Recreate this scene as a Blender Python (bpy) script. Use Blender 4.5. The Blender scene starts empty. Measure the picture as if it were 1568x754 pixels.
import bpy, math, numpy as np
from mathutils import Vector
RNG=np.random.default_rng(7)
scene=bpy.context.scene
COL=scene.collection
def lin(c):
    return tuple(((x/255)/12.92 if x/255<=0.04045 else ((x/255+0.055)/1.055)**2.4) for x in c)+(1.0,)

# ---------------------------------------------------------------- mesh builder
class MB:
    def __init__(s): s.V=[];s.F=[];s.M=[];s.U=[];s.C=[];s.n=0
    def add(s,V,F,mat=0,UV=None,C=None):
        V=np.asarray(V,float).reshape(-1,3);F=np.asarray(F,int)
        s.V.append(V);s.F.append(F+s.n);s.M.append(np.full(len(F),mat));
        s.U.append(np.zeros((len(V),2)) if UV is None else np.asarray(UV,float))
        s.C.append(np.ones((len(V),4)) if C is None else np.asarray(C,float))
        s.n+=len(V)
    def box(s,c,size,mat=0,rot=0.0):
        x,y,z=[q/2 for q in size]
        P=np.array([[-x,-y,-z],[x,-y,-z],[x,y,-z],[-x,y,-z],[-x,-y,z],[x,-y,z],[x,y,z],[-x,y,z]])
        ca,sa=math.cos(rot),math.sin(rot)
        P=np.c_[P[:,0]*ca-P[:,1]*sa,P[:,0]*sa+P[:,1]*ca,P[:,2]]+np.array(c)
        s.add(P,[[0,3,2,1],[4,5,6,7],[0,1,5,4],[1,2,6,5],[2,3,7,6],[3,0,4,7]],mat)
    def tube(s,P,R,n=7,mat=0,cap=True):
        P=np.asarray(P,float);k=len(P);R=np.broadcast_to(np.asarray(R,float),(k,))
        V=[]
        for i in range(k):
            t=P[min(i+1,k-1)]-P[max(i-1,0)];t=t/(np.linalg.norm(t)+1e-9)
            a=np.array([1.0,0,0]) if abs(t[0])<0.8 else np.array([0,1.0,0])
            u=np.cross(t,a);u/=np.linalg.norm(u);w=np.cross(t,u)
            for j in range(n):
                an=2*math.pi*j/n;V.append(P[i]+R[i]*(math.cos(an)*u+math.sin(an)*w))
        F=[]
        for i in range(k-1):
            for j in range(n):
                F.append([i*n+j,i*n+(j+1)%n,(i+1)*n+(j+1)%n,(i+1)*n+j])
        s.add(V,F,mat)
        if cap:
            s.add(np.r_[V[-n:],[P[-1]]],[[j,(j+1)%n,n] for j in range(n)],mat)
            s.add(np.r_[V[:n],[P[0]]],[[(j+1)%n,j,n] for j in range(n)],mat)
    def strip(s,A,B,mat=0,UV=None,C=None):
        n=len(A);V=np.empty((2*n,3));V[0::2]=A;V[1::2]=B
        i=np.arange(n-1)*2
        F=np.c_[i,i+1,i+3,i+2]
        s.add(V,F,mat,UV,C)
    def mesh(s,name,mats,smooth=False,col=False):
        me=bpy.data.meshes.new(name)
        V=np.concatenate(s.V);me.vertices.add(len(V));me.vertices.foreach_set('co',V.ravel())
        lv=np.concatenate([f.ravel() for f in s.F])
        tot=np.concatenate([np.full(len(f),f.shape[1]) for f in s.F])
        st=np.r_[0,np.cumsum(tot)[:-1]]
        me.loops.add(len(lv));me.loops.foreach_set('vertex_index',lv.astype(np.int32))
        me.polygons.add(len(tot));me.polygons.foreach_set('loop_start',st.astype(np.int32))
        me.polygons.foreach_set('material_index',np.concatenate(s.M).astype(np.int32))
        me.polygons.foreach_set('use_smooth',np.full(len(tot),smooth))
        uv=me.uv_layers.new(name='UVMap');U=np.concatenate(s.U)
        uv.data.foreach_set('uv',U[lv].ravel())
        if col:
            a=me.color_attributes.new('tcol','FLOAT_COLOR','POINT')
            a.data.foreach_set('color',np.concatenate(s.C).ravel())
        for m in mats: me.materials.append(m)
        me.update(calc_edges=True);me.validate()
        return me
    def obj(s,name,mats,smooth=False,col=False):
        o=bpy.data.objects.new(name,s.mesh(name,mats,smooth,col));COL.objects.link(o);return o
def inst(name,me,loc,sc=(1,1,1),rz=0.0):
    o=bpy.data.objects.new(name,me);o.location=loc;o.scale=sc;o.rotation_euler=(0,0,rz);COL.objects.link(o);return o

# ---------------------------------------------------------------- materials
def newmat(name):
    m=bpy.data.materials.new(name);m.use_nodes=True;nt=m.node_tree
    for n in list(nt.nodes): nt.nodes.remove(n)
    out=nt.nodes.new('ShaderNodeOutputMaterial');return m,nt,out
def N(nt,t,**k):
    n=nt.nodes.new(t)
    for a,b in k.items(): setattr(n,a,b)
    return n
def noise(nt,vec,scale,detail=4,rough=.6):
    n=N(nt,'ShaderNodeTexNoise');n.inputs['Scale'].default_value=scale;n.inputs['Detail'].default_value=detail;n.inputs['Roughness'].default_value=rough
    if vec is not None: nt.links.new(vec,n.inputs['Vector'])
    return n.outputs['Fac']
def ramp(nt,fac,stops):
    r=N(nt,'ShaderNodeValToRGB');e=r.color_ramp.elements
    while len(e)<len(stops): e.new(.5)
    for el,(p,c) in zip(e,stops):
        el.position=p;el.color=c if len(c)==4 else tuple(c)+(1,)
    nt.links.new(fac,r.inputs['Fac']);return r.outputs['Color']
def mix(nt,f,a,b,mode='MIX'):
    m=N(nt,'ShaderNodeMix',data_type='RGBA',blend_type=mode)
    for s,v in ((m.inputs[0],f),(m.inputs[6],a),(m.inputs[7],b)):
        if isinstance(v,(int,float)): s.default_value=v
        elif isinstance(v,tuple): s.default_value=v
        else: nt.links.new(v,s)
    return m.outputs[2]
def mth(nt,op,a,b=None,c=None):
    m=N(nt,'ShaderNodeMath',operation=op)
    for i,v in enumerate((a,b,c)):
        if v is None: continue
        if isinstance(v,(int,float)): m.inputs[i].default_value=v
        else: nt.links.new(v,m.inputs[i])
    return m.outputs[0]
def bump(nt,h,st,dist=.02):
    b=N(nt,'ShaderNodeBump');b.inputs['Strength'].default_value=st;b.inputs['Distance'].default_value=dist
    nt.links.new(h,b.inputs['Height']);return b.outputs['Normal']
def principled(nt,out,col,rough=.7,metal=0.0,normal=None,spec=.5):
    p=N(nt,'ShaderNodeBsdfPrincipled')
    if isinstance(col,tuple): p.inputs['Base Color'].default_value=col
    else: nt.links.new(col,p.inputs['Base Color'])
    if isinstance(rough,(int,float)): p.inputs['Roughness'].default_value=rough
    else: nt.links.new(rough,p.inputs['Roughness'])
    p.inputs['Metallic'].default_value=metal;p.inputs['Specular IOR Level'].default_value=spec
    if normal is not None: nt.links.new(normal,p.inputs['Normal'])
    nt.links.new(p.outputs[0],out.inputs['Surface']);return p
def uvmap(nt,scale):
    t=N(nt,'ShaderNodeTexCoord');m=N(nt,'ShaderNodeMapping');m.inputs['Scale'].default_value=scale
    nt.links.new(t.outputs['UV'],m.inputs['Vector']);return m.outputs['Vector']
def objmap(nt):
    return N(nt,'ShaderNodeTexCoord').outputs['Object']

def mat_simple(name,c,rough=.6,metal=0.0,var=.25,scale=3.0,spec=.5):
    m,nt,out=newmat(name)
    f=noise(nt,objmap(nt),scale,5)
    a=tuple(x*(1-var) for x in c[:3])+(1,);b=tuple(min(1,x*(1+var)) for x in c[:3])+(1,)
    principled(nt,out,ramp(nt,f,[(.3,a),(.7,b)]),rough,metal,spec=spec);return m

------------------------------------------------

> [Exercise objective] Looking at the material above, please copy exactly every line from its first line through the line containing "return tuple(((x/255)/12.92 if", with both ends included and nothing else.

> [Result of the task]
Recreate this scene as a Blender Python (bpy) script. Use Blender 4.5. The Blender scene starts empty. Measure the picture as if it were 1568x754 pixels.
import bpy, math, numpy as np
from mathutils import Vector
RNG=np.random.default_rng(7)
scene=bpy.context.scene
COL=scene.collection
def lin(c):
    return tuple(((x/255)/12.92 if x/255<=0.04045 else ((x/255+0.055)/1.055)**2.4) for x in c)+(1.0,)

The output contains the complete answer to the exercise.